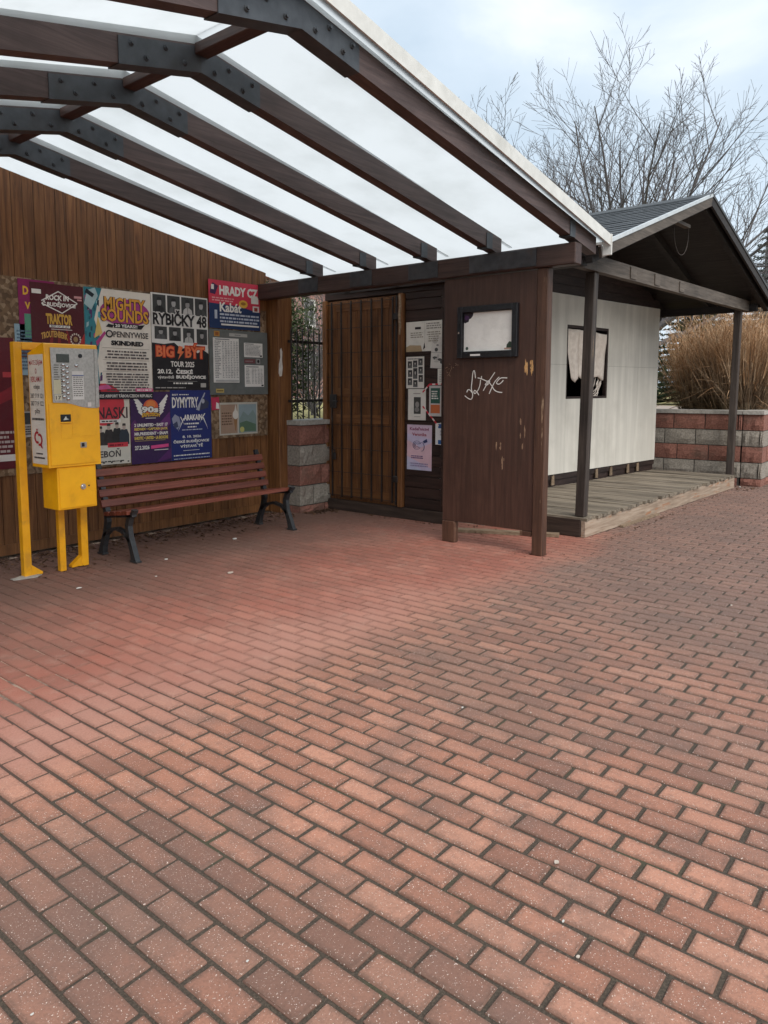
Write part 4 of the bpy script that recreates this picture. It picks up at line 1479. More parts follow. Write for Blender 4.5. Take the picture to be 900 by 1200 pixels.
# emblem: two interlocking rounded brackets
def arc_shape(P_, ca, cb, ra, rb, a0, a1, t, col):
    n_ = 14
    o_ = [(ca+ra*math.cos(R(a0+(a1-a0)*i/n_)), cb+rb*math.sin(R(a0+(a1-a0)*i/n_))) for i in range(n_+1)]
    i_ = [(ca+(ra-t)*math.cos(R(a0+(a1-a0)*i/n_)), cb+(rb-t*.25)*math.sin(R(a0+(a1-a0)*i/n_))) for i in range(n_, -1, -1)]
    for k in range(n_):
        P_.poly([o_[k], o_[k+1], i_[n_-k-1], i_[n_-k]], col)
arc_shape(ad, .40, .245, .20, .058, 60, 300, .09, RD)
arc_shape(ad, .56, .225, .20, .058, -120, 120, .09, RD)
ad.poly([(.36, .315), (.42, .302), (.47, .318), (.47, .330), (.42, .315), (.36, .329)], RD)
ad.poly([(.60, .17), (.72, .145), (.76, .150), (.68, .185)], RD)
ado = ad.done()
ado.parent = mach
ado.matrix_parent_inverse = PINV[mach.name]
tx = Print('machine_number', None, None, (1.822, YF-.0128, 1.350), X3, .052, .036, (.66, .62, .48), th=.0004)
tx.text('17', .5, .12, .76, (.06, .05, .04), .8, .02)
txo = tx.done(); txo.parent = mach; txo.matrix_parent_inverse = PINV[mach.name]

# --- chipboards carrying the posters
m_ = MB(); m_.box((1.30, YW-.018, .70), (4.085, YW-.004, 2.37)); o = m_.build('chipboard', M_OSB, None, loc=mid(m_))
tag(o, 'wide chipboard on the shelter wall under the concert posters', 'board')
m_ = MB(); m_.box((4.10, YW-.016, .895), (4.915, YW-.004, 2.30)); o = m_.build('chipboard', M_OSB, None, loc=mid(m_))
tag(o, 'tall narrow chipboard at the right under the grey notice board', 'board')
WHT, BLK = (.80, .77, .72), (.018, .016, .018)
OF = .019
# 1 dark red poster at far left
p = wallp('poster', 'dark red poster at the left picture edge beside the machine frame', 1.50, .76, 2.015, 1.86, OF, paper=(.12, .012, .02))
p.rect(.55, .06, .97, .11, WHT); p.rect(.80, .70, .96, .74, (.45, .05, .06)); p.poly([(.5, .45), (1, .55), (1, .65), (.5, .52)], (.25, .02, .03))
p.lines(.1, .12, .95, .3, 5, (.5, .42, .4), 2); p.done()
# 2 flyers behind the machine frame
p = wallp('flyer', 'pale blue flyer half hidden behind the top of the machine frame', 2.03, 1.55, 2.24, 1.98, OF, paper=(.28, .40, .47), cat='flyer')
p.lines(.08, .1, .9, .9, 12, (.10, .16, .22), 3); p.done()
p = wallp('flyer', 'small black and white flyer low behind the machine frame', 2.05, 1.02, 2.20, 1.24, OF, paper=(.42, .40, .38), cat='flyer')
p.rect(.05, .5, .95, .95, (.04, .04, .04)); p.lines(.1, .08, .9, .45, 4, BLK, 4); p.done()
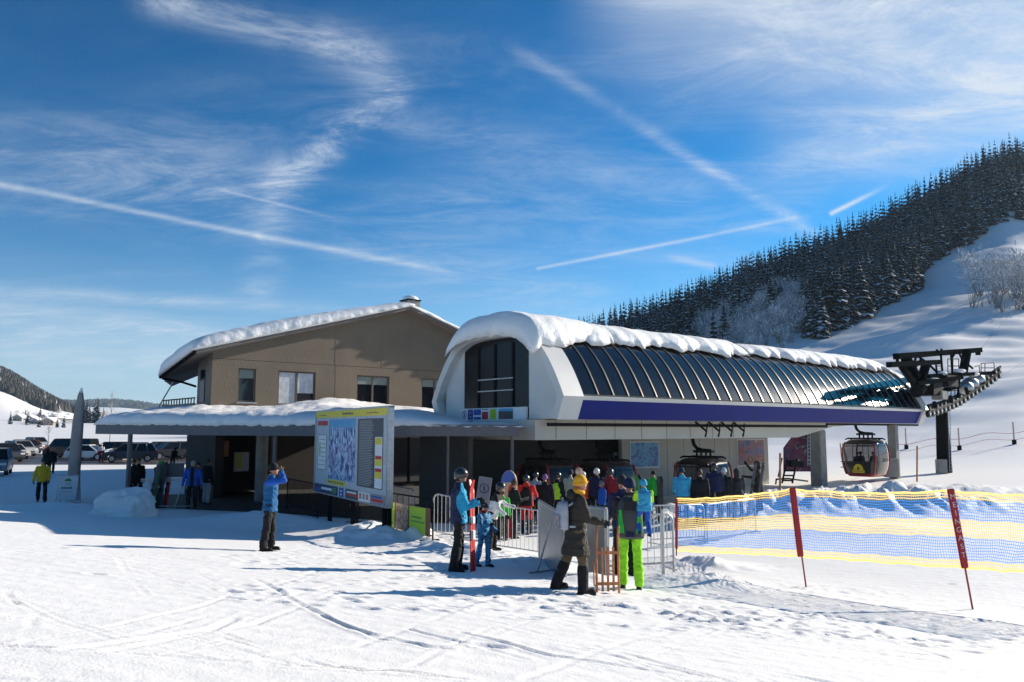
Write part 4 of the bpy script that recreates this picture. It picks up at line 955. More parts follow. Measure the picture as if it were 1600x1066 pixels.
# ------------------------------------------------------------------ gondola cabins
MCAB = mat('cabin_black', (.018, .016, .016), .3, coat=.5, var=.1); MRED = mat('cabin_red', (.32, .010, .010), .3, coat=.6, var=.1)
MCG = mat('cabin_glass', (.02, .022, .025), .04, alpha=.6, spec=.5)
def cabin(name, x, y, z, rz, label, door=False, hang=True, riders=()):
    e = empty(name, (x, y, z), rz, label=label, cat='gondola', group='gondola cabins of the lift')
    SC_ = [(0, .70), (.08, .80), (.25, .88), (.55, .96), (.8, .995), (1.05, 1.0), (1.3, .985), (1.55, .94), (1.75, .86), (1.86, .76)]
    def ring(zz, k, o=0, L=.98, Wd=.88):
        pts = []
        for i in range(40):
            a = 2 * math.pi * i / 40; c, s = math.cos(a), math.sin(a); ex = .36
            pts.append(Vector((math.copysign(abs(c) ** ex, c) * (L * k + o), math.copysign(abs(s) ** ex, s) * (Wd * (.5 + .5 * k) + o), zz)))
        return pts
    def ks(zz): return float(np.interp(zz, [a for a, _ in SC_], [b for _, b in SC_]))
    b = MB(); zs = [0, .04, .09, .15]; b.loft([ring(q, ks(q), .004) for q in zs]); b.build('floor_shell', MRED, parent=e, smooth=R(40))
    b = MB(); b.loft([ring(q, ks(q)) for q in (.154, .3, .5, .65, .78)]); b.build('lower_panel', MCAB, parent=e, smooth=R(40))
    b = MB(); b.loft([ring(q, ks(q), -.01) for q in (.784, .95, 1.1, 1.25, 1.4, 1.55, 1.68)], cap=False); b.build('window', MCG, parent=e, smooth=R(40), recalc=False)
    b = MB(); b.loft([ring(q, ks(q), .004) for q in (1.683, 1.75, 1.8)] + [ring(1.9, .66), ring(1.95, .4), ring(1.96, .05)]); b.build('roof', MCAB, parent=e, smooth=R(50))
    for sx_ in (-1, 1):
        for sy_ in (-1, 1):
            pts = []; 
            for q in np.linspace(.1, 1.8, 12): k = ks(q); pts.append((sx_ * .90 * k, sy_ * .81 * (.5 + .5 * k), q))
            b = MB(); b.tube(pts, .045, n=8); b.build('corner_pillar', MRED, parent=e, smooth=True)
    for sy_ in (-1, 1):
        for xx in (-.28, .28):
            b = MB(); b.tube([(xx * (1 if q < 1.4 else .95), sy_ * (.885 * (.5 + .5 * ks(q)) + .0), q) for q in np.linspace(.2, 1.72, 8)], .018, n=6); b.build('door_edge', MCAB, parent=e)
        b = MB(); b.tube([(-.85, sy_ * .86, 1.60), (.85, sy_ * .86, 1.60)], .02, n=6); b.build('window_bar', MCAB, parent=e)
        # yellow sunrise emblem
        em = MB(); yy = sy_ * .905
        arc = [Vector((math.cos(a) * .27, yy, .36 + math.sin(a) * .30)) for a in np.linspace(0, math.pi, 15)]
        em.poly(arc + [Vector((-.27, yy, .36))], [tuple(range(16))], CY_['yellow'])
        em.poly([(-.33, yy, .20), (.33, yy, .20), (.33, yy, .34), (-.33, yy, .34)], [(0, 1, 2, 3)], CY_['yellow'])
        for k in range(5): em.box((math.cos(.5 + k * .53) * .19, yy + sy_ * .006, .40 + math.sin(.5 + k * .53) * .17), (.02, .004, .05), CY_['brown'])
        em.sphere((0, yy, .44), (.08, .012, .08), CY_['brown'], 8)
        for k in range(9): em.box((-.27 + k * .067, yy + sy_ * .006, .27), (.035, .004, .06), CY_['brown'])
        em.build('emblem', None, parent=e)
    b = MB()
    for sx_ in (-.7, .7): b.tube([(sx_, -.55, 1.98), (sx_, .55, 1.98)], .03, n=6)
    b.tube([(-.95, -.3, 1.93), (-.8, -.3, 2.0), (.8, -.3, 2.0), (.95, -.3, 1.93)], .035, n=6); b.tube([(-.95, .3, 1.93), (-.8, .3, 2.0), (.8, .3, 2.0), (.95, .3, 1.93)], .035, n=6)
    b.build('roof_rack', MDK, parent=e)
    if hang:
        b = MB(); b.tube([(-.5, 0, 3.05), (-.5, 0, 2.72), (-.44, 0, 2.5), (-.28, 0, 2.34), (0, 0, 2.27), (.42, 0, 2.25)], .075, n=10)
        h = b.build('hanger_arm', MDK, parent=e, smooth=R(40))
        b = MB(); b.box((.05, 0, 2.22), (.95, .22, .1))
        for k in (-.35, -.12, .12, .35): b.tube([(k + .05, 0, 2.0), (k + .05, 0, 2.3)], .045, n=8)
        b.build('damper', MBLK, parent=h)
    for i in range(4):
        b = MB(); xx = -1.03 - .03 * (i % 2); yy = -.45 + i * .2; b.tube([(xx - .02, yy, .45), (xx - .1, yy, 1.0), (xx - .16 - .03 * i, yy, 1.72)], [.028, .028, .016], n=6); b.build('carried_ski', CY_['dgrey'] if i % 2 else CY_['red'], parent=e)
    b = MB(); b.tube([(-1.0, -.6, .75), (-1.1, -.6, .75), (-1.1, .6, .75), (-1.0, .6, .75)], .02, n=6); b.tube([(-1.0, -.6, .45), (-1.12, -.6, .45), (-1.12, .6, .45), (-1.0, .6, .45)], .02, n=6); b.build('ski_rack', MDK, parent=e)
    if door:
        b = MB(); b.loft([[Vector((xx, -.98 - .25 * .5, q)) + Vector((0, dy, 0)) for xx, dy in ((.62, 0), (1.22, 0), (1.22, .05), (.62, .05))] for q in (.15, .9, 1.7)]); b.build('open_door', MCAB, parent=e)
        b = MB(); b.box((.92, -1.13, 1.3), (.42, .01, .6)); b.build('door_window', MST, parent=e)
    return e
HA = R(40.5)
def cab_at(px, pyt, pyb, Yd, label, **k):
    x = (px - 800) / 1258 * Yd; z = W(px, pyb, Yd).z; return cabin('gondola_cabin', x, Yd, z, HA - math.pi / 2, label, **k)
CABF = cab_at(1351, 690, 744, 43.3, 'red and black gondola cabin hanging free outside the station at the right')
cab_at(1097, 705, 788, 34.5, 'black gondola cabin with an open door behind the person in light blue', door=True)
cab_at(946, 712, 800, 31.5, 'dark gondola cabin in the station shade behind the white helmets')
cab_at(856, 702, 800, 31.0, 'darkest gondola cabin at the left end of the queue by the entrance')
# ------------------------------------------------------------------ gantry at the station exit
gan = empty('lift_tower', W(1476, 738, 48), label='dark steel lift tower with wheel trains and cross beams right of the station', cat='lift tower')
def gb(mb, name, m, **k):
    o = mb.build(name, m, **k); o.parent = gan; o.matrix_parent_inverse = Matrix.Translation(-gan.location); return o
def GD(px): return 45.0 + (px - 1447) / 116 * 7.3
def G(px, py, d=0.0): return W(px, py, GD(px) + d)
b = MB(); p = W(1476, 738, 48); q = W(1471, 640, 48); g = gz(p.x, 48) - .3
M = Matrix((E1, E2, UZ)).transposed()
def rect(c, w): return [c + M @ Vector((sx_ * w, sy_ * w, 0)) for sx_, sy_ in ((-1, -1), (1, -1), (1, 1), (-1, 1))]
b.loft([rect(Vector((p.x, 48, g)), .33), rect(Vector((q.x, 48, q.z)), .24)]); gb(b, 'tower_leg', MSTD)
b = MB(); c = W(1471, 730, 47.4); b.box(c, (.55, .35, .9)); gb(b, 'switch_box', MCO, bevel=.02)
b = MB(); b.tube([W(1484, 738, 47.6), W(1481, 640, 47.6)], .02, n=6); b.tube([W(1487, 738, 47.7), W(1484, 640, 47.7)], .02, n=6)
for k in range(18): f = (k + .5) / 18; b.tube([W(1484, 738, 47.6).lerp(W(1481, 640, 47.6), f), W(1487, 738, 47.7).lerp(W(1484, 640, 47.7), f)], .012, n=4)
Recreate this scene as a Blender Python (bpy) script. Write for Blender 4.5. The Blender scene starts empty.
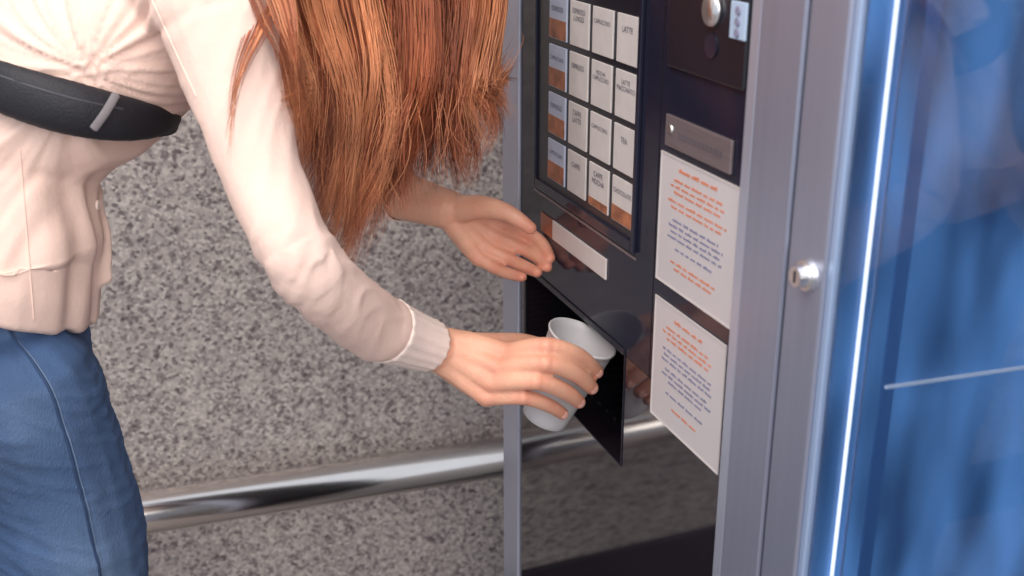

Given request:
Lines that hold the word "part" are the ones to return, every one of them.

Final result:
Write part 4 of the bpy script that recreates this picture. It picks up at line 1479. More parts follow. Write for Blender 4.5. Take the picture to be 900 by 1200 pixels.
Write part 4 of the bpy script that recreates this picture. It picks up at line 955. More parts follow. Measure the picture as if it were 1600x1066 pixels.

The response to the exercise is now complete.